WASHINGTON, DC – North Carolina Superintendent of Public Instruction June Atkinson today testified in front of the U.S. Senate Labor, Health and Human Services, Education and Related Agencies Appropriations Subcommittee about concerns over the impact of sequestration and drastic funding cuts to education. Atkinson testified in opposition to automatic funding cuts that will be detrimental to education reform occurring across the country, and outlined the immediate need for clear guidance from the federal government on how sequestration will work, if it goes into effect on Jan. 2, 2013.

"Chief state school officers across the country are focused on education reform efforts such as implementing the Common Core State Standards, developing new assessments to better gauge student learning, and developing new teacher and leader evaluation systems to help drive improvements across our education workforce," said Atkinson. "We have taken on these tasks in the best interests of our students even during some of the toughest economic times."

Atkinson referenced a recent report by the Center on Budget and Policy Priorities highlights that the struggling economy impairs state ability to fund services. States have already faced tough choices to close a combined $540 billion in budget shortfalls between 2009 and 2012. Moreover, according to the report, the 2007 recession caused the largest collapse in state revenues on record; as of the first quarter of 2012, state revenues remained 5.5 percent below pre-recession levels. Simultaneously state education obligations grow, with states expecting to educate 540,000 more K-12 students.

Atkinson added that 16% of North Carolina's education budget comes from federal funding, such that a 7-10% across-the-board cut projected for sequestration would dramatically stifle reform efforts underway. Atkinson highlighted how sequestration cuts would impact reform efforts to five programs in North Carolina that alone would affect over 205,000 students and may result in over 600 jobs losses. Nationally, sequestration would yield a cut of over $4.5 billion dollars, which would impact nearly 9 million students and 80,000 potential job losses.

"We need to focus primarily on proven strategies and not continue to fund programming that does not produce results or serve our students' needs," said Atkinson. "We will be your partners in any thoughtful process to improve the return on investment in federal education funding…Education is but a tiny fraction of the federal budget but with enormously high impact on our nation's future. Sequestration was not caused by the failure of our teachers or our students, yet it is they who will suffer the most if sequestration does go into effect. Students and educators are not to blame for our nation's fiscal problems, and they deserve better."

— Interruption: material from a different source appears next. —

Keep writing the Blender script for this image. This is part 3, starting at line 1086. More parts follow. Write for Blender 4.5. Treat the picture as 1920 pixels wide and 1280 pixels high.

About the North Carolina Department of Public Instruction:
The North Carolina Department of Public Instruction provides leadership to 115 local public school districts and 126 charter schools serving over 1.5 million students in kindergarten through high school graduation. The agency is responsible for all aspects of the state's public school system and works under the direction of the North Carolina State Board of Education.